Résultat, 10.000 salariés ont été licencié cette année, dont la moitié en septembre et les salaires d’août n’ont pas été versés.
"Je n'ai aucune perspective pour la suite. J’ai 78 ans, 600 euros de retraite et je vais devoir me démerder avec ça. Je ne peux pas retrouver de boulot, en plus je suis handicapée", explique Edwige Perret, dont le côté gauche du corps est paralysé.
"Remplir le frigo": c’est ce qui l’a poussée à entrer chez Milee, Adrexo à l'époque. "En 2000, je me suis retrouvée veuve avec un fils de 11 ans à nourrir."
Françoise Broto travaillait elle aussi comme distributrice, depuis 20 ans. "On choisissait nos horaires, c’était très flexible, j’avais deux enfants en bas âge, donc ça me convenait bien et puis ça mettait du beurre dans les épinards".
- "La misère" -
Les distributeurs de tracts chez Milee pouvant effectivement choisir leurs horaires, beaucoup étaient des mères célibataires ou des retraités aux pensions modestes. Ces derniers représentaient la moitié des 10.000 distributeurs licenciés cette année, selon les estimations du syndicat majoritaire au sein de l’entreprise, la Confédération autonome du travail (CAT).

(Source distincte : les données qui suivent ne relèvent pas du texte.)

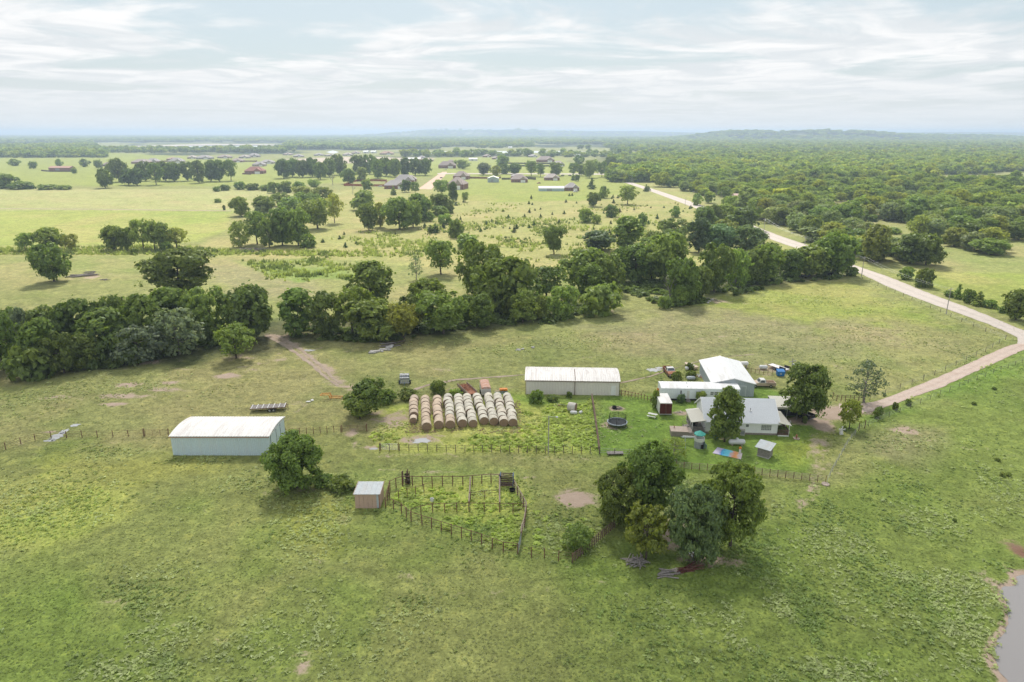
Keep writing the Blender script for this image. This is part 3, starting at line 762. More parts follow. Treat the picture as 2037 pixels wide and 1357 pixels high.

"Quand je suis arrivé il y a 14 ans, je me suis dit que c’était la cour des miracles. Il y avait beaucoup de retraités, c’était la misère", explique Daniel Vercier, 78 ans.
Ancien directeur de supermarché, lui n’a pas le "profil type" des salariés de Milee. Il raconte être devenu distributeur pour "rester actif" quand l’âge de la retraite est arrivé.
Elu syndical CAT, Daniel Vercier dénonce une mauvaise gestion et un abandon de la part des dirigeants. "C’est un énorme gâchis", lâche-t-il, convaincu que "la publicité papier n'est pas morte".
"Avant, l'ambiance était familiale, on faisait la galette des rois tous ensemble", se souvient avec nostalgie Françoise Broto, 57 ans. "Et puis tout ça a disparu et les conditions de travail se sont dégradées: le temps de distribution a été raccourci, on avait une heure pour faire 1.000 boîtes aux lettres."
Quand elle a vu le vent tourner avec le redressement judiciaire, elle a commencé à travailler pour une entreprise de nettoyage, mais elle n’a toujours pas reçu sa lettre de licenciement et ne peut donc pas être à plein temps. "En colère", elle attend toujours deux mois de salaires, soit 1.200 euros.
Pour Philippe Viroulet, un des élus syndicaux CAT, la mauvaise gestion de l’appel d'offre de l'Etat pour distribuer professions de foi électorales et bulletins de vote, que l’entreprise avait remporté en 2021, a précipité la chute. Des quartiers entiers n’ont jamais reçu ces tracts, entraînant la résiliation du marché initialement prévu pour quatre ans.
"Adrexo a embauché 20.000 intérimaires qui ne connaissaient pas le métier pour laisser les personnes formées sur la distribution de pub… ça s’est révélé être une catastrophe", regrette-t-il.
Pour cette mauvaise gestion, Philippe Viroulet, Edwige Perret et d’autres membres du syndicat majoritaire envisagent d’intenter une action en justice, pour "demander des comptes" aux actionnaires.
Plusieurs sociétés du groupe Hopps, propriétaire de Milee et fondé par les hommes d'affaires Eric Paumier et Frédéric Pons, ont été placées en redressement judiciaire ces derniers mois, dont 150euros et Dispeo dans le nord de la France.